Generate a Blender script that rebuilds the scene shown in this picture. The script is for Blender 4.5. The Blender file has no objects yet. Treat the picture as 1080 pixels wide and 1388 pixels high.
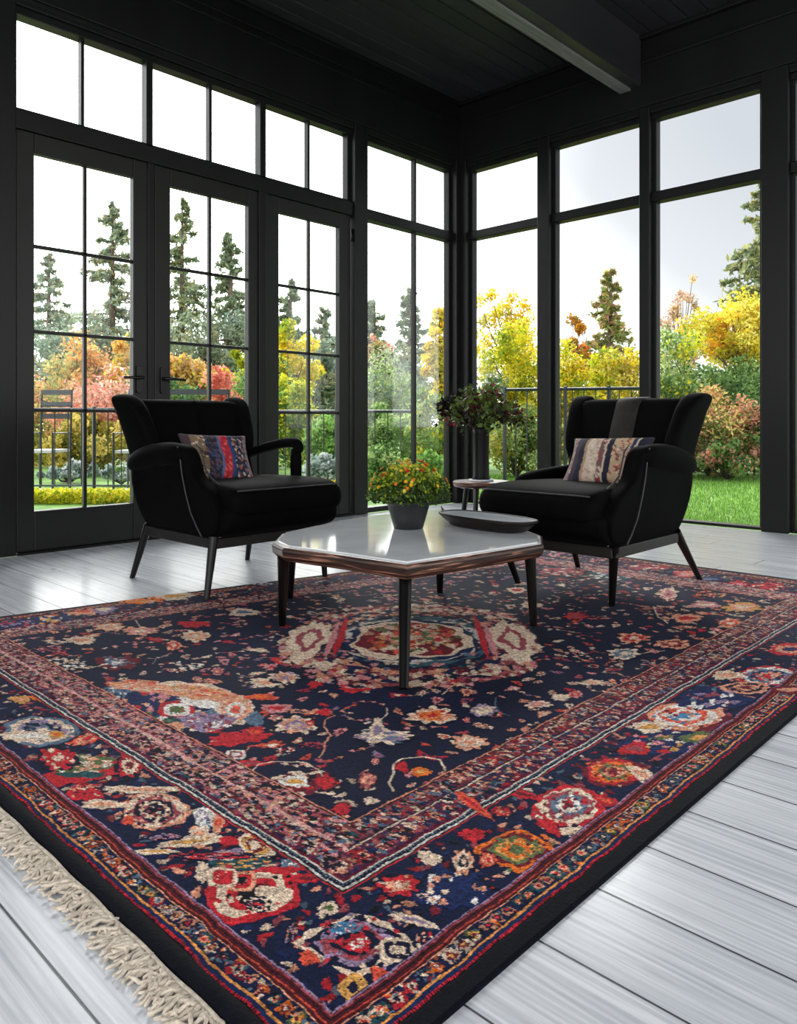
import bpy, bmesh, math, random
import numpy as np
from mathutils import Vector, Matrix

random.seed(7)
RS = np.random.RandomState(11)
SC = bpy.context.scene
COL = SC.collection

# ------------------------------------------------------------ camera, sky, sun, exposure
# room frame: origin = inner corner of the two glazed walls; the left wall runs along -y (x = 0),
# the right wall along +x (y = 0); z is up, metres.
CAM_X, CAM_Y, CAM_Z = 4.5251, -5.5257, 0.76
cd = bpy.data.cameras.new('camera')
cam = bpy.data.objects.new('camera', cd)
COL.objects.link(cam)
cam.location = (CAM_X, CAM_Y, CAM_Z)
cam.rotation_euler = (math.radians(90), 0, math.atan2(0.6931, 0.7208))
cd.sensor_fit = 'HORIZONTAL'
cd.sensor_width = 36.0
cd.lens = 1040 / 1080 * 36.0
cd.shift_y = -124 / 1080
cd.clip_start = 0.05
cd.clip_end = 500
SC.camera = cam

SKY_STRENGTH = 2.8
world = bpy.data.worlds.new('sky')
SC.world = world
world.use_nodes = True
nt = world.node_tree
nt.nodes.clear()
wo = nt.nodes.new('ShaderNodeOutputWorld')
bg = nt.nodes.new('ShaderNodeBackground')
tc = nt.nodes.new('ShaderNodeTexCoord')
dt = nt.nodes.new('ShaderNodeVectorMath'); dt.operation = 'DOT_PRODUCT'
dt.inputs[1].default_value = (0.05, 0.80, 0.60)
rp = nt.nodes.new('ShaderNodeValToRGB')
rp.color_ramp.elements[0].position = 0.68
rp.color_ramp.elements[0].color = (1, 1, 1, 1)
rp.color_ramp.elements[1].position = 0.95
rp.color_ramp.elements[1].color = (0.265, 0.275, 0.30, 1)
mid_ = rp.color_ramp.elements.new(0.86); mid_.color = (0.33, 0.34, 0.36, 1)
nz = nt.nodes.new('ShaderNodeTexNoise'); nz.inputs['Scale'].default_value = 2.0; nz.inputs['Detail'].default_value = 3
ad = nt.nodes.new('ShaderNodeMath'); ad.operation = 'MULTIPLY_ADD'
ad.inputs[1].default_value = 0.10
nt.links.new(tc.outputs['Generated'], dt.inputs[0])
nt.links.new(tc.outputs['Generated'], nz.inputs['Vector'])
nt.links.new(nz.outputs['Fac'], ad.inputs[0])
nt.links.new(dt.outputs['Value'], ad.inputs[2])
nt.links.new(ad.outputs[0], rp.inputs['Fac'])
d2 = nt.nodes.new('ShaderNodeVectorMath'); d2.operation = 'DOT_PRODUCT'; d2.inputs[1].default_value = (-0.95, 0.10, 0.30)
nt.links.new(tc.outputs['Generated'], d2.inputs[0])
gm = nt.nodes.new('ShaderNodeMapRange'); gm.inputs[1].default_value = 0.62; gm.inputs[2].default_value = 1.0; gm.inputs[3].default_value = 1.0; gm.inputs[4].default_value = 2.6
nt.links.new(d2.outputs['Value'], gm.inputs[0])
sc_ = nt.nodes.new('ShaderNodeVectorMath'); sc_.operation = 'SCALE'
nt.links.new(rp.outputs['Color'], sc_.inputs[0]); nt.links.new(gm.outputs[0], sc_.inputs['Scale'])
nt.links.new(sc_.outputs[0], bg.inputs['Color'])
bg.inputs['Strength'].default_value = SKY_STRENGTH
nt.links.new(bg.outputs[0], wo.inputs['Surface'])

def sun_lamp(name, strength, color, direction, angle):
    ld = bpy.data.lights.new(name, 'SUN')
    ld.energy = strength
    ld.color = color
    ld.angle = math.radians(angle)
    o = bpy.data.objects.new(name, ld)
    COL.objects.link(o)
    o.rotation_euler = Vector(direction).to_track_quat('-Z', 'Y').to_euler()
    return o
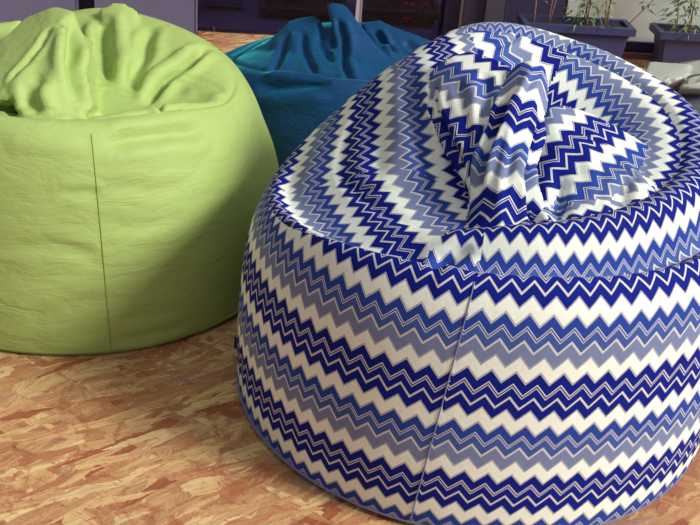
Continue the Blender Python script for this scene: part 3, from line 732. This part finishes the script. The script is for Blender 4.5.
#print('planter', sA0, sA1, zA1, sB0, zB1)
bamboo(s_at(588, 20, .28)[0], .28, zA1-.02, .42, 'bushy green bamboo in the middle trough against the white panel edge', 'bamboo in the troughs', nleaf=420, spread=.085, thick=.0025, leaf_from=.02, Lf=.035)
bamboo(s_at(608, 20, .29)[0], .29, zA1-.02, .55, 'reddish brown bamboo canes with few leaves in the middle trough', 'bamboo in the troughs', lean=(.0, 0), nleaf=160, spread=.07, thick=.0025, Lf=.035)
bamboo(s_at(624, 20, .29)[0], .29, zA1-.02, .45, 'single thin bamboo shoot leaning right out of the middle trough', 'bamboo in the troughs', lean=(.75, 0), nleaf=10, canes=1, spread=.03, thick=.002)
bamboo(s_at(549, 20, .29)[0], .29, zA1-.02, .55, 'thin orange bamboo canes in front of the dark panel', 'bamboo in the troughs', nleaf=8, canes=2, spread=.03, thick=.003)
bamboo(s_at(534, 20, .29)[0], .29, zA1-.02, .55, 'faint bare cane at the left end of the middle trough', 'bamboo in the troughs', nleaf=4, canes=1, spread=.03)
bamboo(s_at(688, 28, .14)[0], .14, zB1-.02, .40, 'leafy green bamboo in the right-hand trough', 'bamboo in the troughs', nleaf=520, spread=.095, canes=4, thick=.002, leaf_from=.02, Lf=.035)
# planters behind the glass
def gpl(px0, px1, pyt, d0, d1, label, z0=.0):
    a = s_at(px0, pyt, d1)[0]; b_ = s_at(px1, pyt, d1)[0]; z = s_at((px0+px1)/2, pyt, d1)[1]
    return planter(a, b_, d0, d1, z0, z, label, 'planters behind the glass', M_black), z
_, zg = gpl(263, 345, 10, -.50, -.22, 'dark trough planter behind the glass, left of the pale window post')
_, zh = gpl(364, 440, 12, -.50, -.22, 'dark trough planter behind the glass, right of the pale window post')
bamboo(s_at(285, 5, -.36)[0], -.36, zg-.02, .45, 'dark thin-stemmed plant behind the glass above the left indoor trough', 'plants behind the glass', nleaf=50, spread=.08, canes=4, ml=M_leafd, mc=M_caned)
bamboo(s_at(392, 5, -.36)[0], -.36, zh-.02, .45, 'dark bare-stemmed plant behind the glass above the right indoor trough', 'plants behind the glass', nleaf=16, spread=.10, canes=6, ml=M_leafd, mc=M_caned)
bamboo(s_at(222, 8, -.5)[0], -.5, .175, .35, 'foliage reflected in the glass, built as a bluish leafy plant on the bench behind it', 'plants behind the glass', nleaf=130, spread=.12, canes=4, ml=simple('bluish_reflected_leaf', (90, 134, 150), .5, 0, .2, 20), mc=M_caned, leaf_from=.0)  # foliage reflected in the window, modelled as a plant behind it
# reflections of red things in the glass, modelled as small blooms behind it
for (px, py, lb) in ((410, 4, 'red reflection in the glass, built as a flower behind it, upper left of the four'), (408, 19, 'red reflection in the glass, built as a flower behind it, low against the trough'), (424, 3, 'dull red reflection in the glass, built as a flower behind it, right of the brightest'), (424, 26, 'small dim red reflection in the glass, built as a flower behind it, lowest of the four')):
    d = -.20; s, z = s_at(px, py, d); c = WP(s, d, z); small = .6 if py == 26 else 1
    root = empty('red_reflection', c, lb, 'reflection', 'red reflections in the glass')
    def pet(bm):
        for k in range(3):
            a = 1.2+k*1.9+px; dv = Vector((math.cos(a), -.4, math.sin(a)))
            leaf_bm(bm, c, dv, .032*small, .008*small)
    bm_obj('reflection_petals', pet, M_red, root)
    tube('reflection_stem', [tuple(c), tuple(c+Vector((0, .01, -.06))), tuple(Vector((c.x, c.y+.03, max(zh-.02, .12))))], .0015, M_caned, root, 5, 8)
# dry twig on the floor by the glass
s_, z_ = s_at(213, 36, .02); 
tg = empty('dry_twig', WP(s_, .03, 0.0), 'tiny dry twig standing on the boards at the foot of the window', 'twig')
c = WP(s_, .03, 0.0)
tube('stalk', [tuple(c+Vector((0, 0, .001))), tuple(c+Vector((.005, 0, .02))), tuple(c+Vector((.002, 0, .04)))], .0012, M_cane, tg, 5, 8)
tube('stalk', [tuple(c+Vector((0, 0, .001))), tuple(c+Vector((-.008, 0, .012))), tuple(c+Vector((-.016, 0, .022)))], .0010, M_cane, tg, 5, 8)

# ================================================================== LIGHT
w = bpy.data.worlds.new('World'); scn.world = w; w.use_nodes = True; t = w.node_tree; t.nodes.clear()
out = t.nodes.new('ShaderNodeOutputWorld'); bg = t.nodes.new('ShaderNodeBackground'); t.links.new(bg.outputs[0], out.inputs[0])
tc = node(t, 'ShaderNodeTexCoord'); sp_ = node(t, 'ShaderNodeSeparateXYZ'); t.links.new(tc.outputs['Generated'], sp_.inputs[0])
rp = node(t, 'ShaderNodeValToRGB'); e = rp.color_ramp.elements
e[0].position = .40; e[0].color = (.20, .17, .24, 1); e[1].position = .85; e[1].color = (1.0, .98, .90, 1)
zf = math_(t, 'MULTIPLY_ADD', sp_.outputs[2], .42, .5); xf = math_(t, 'MULTIPLY', sp_.outputs[0], .22); 
t.links.new(math_(t, 'ADD', zf, xf), rp.inputs[0]); t.links.new(rp.outputs[0], bg.inputs[0]); bg.inputs[1].default_value = .50
def sun(name, d, e_, c_, ang):
    l = bpy.data.lights.new(name, 'SUN'); l.energy = e_; l.color = c_; l.angle = math.radians(ang)
    o = bpy.data.objects.new(name, l); col.objects.link(o); o.rotation_euler = Vector(d).to_track_quat('-Z', 'Y').to_euler(); return o
sun('daylight', (-.74, .32, -.56), 3.9, (1, .97, .89), 18)

cam = bpy.data.cameras.new('Camera'); co = bpy.data.objects.new('Camera', cam); col.objects.link(co); scn.camera = co
cam.sensor_width = 36; cam.lens = CF/700*36; cam.clip_start = .05
from mathutils import Matrix
fwd = Vector((0, math.cos(CP), -math.sin(CP))); upv = Vector((0, math.sin(CP), math.cos(CP))); rt = Vector((1, 0, 0))
cr_, sr_ = math.cos(CR), math.sin(CR)
r2 = rt*cr_+upv*sr_; u2 = -rt*sr_+upv*cr_
Mx = Matrix((r2, u2, -fwd)).transposed().to_4x4(); Mx.translation = Vector((0, 0, CH)); co.matrix_world = Mx
vs = scn.view_settings; vs.view_transform = 'Standard'; vs.look = 'None'; vs.gamma = 1; vs.use_curve_mapping = False; vs.exposure = 0.0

## Instructions to follow
Take the lines above from the top of the records through the one with "SC.camera = cam" and repeat them exactly, without any pictures.

## Right answer
Generate a Blender script that rebuilds the scene shown in this picture. The script is for Blender 4.5. The Blender file has no objects yet. Treat the picture as 1080 pixels wide and 1388 pixels high.
import bpy, bmesh, math, random
import numpy as np
from mathutils import Vector, Matrix

random.seed(7)
RS = np.random.RandomState(11)
SC = bpy.context.scene
COL = SC.collection

# ------------------------------------------------------------ camera, sky, sun, exposure
# room frame: origin = inner corner of the two glazed walls; the left wall runs along -y (x = 0),
# the right wall along +x (y = 0); z is up, metres.
CAM_X, CAM_Y, CAM_Z = 4.5251, -5.5257, 0.76
cd = bpy.data.cameras.new('camera')
cam = bpy.data.objects.new('camera', cd)
COL.objects.link(cam)
cam.location = (CAM_X, CAM_Y, CAM_Z)
cam.rotation_euler = (math.radians(90), 0, math.atan2(0.6931, 0.7208))
cd.sensor_fit = 'HORIZONTAL'
cd.sensor_width = 36.0
cd.lens = 1040 / 1080 * 36.0
cd.shift_y = -124 / 1080
cd.clip_start = 0.05
cd.clip_end = 500
SC.camera = cam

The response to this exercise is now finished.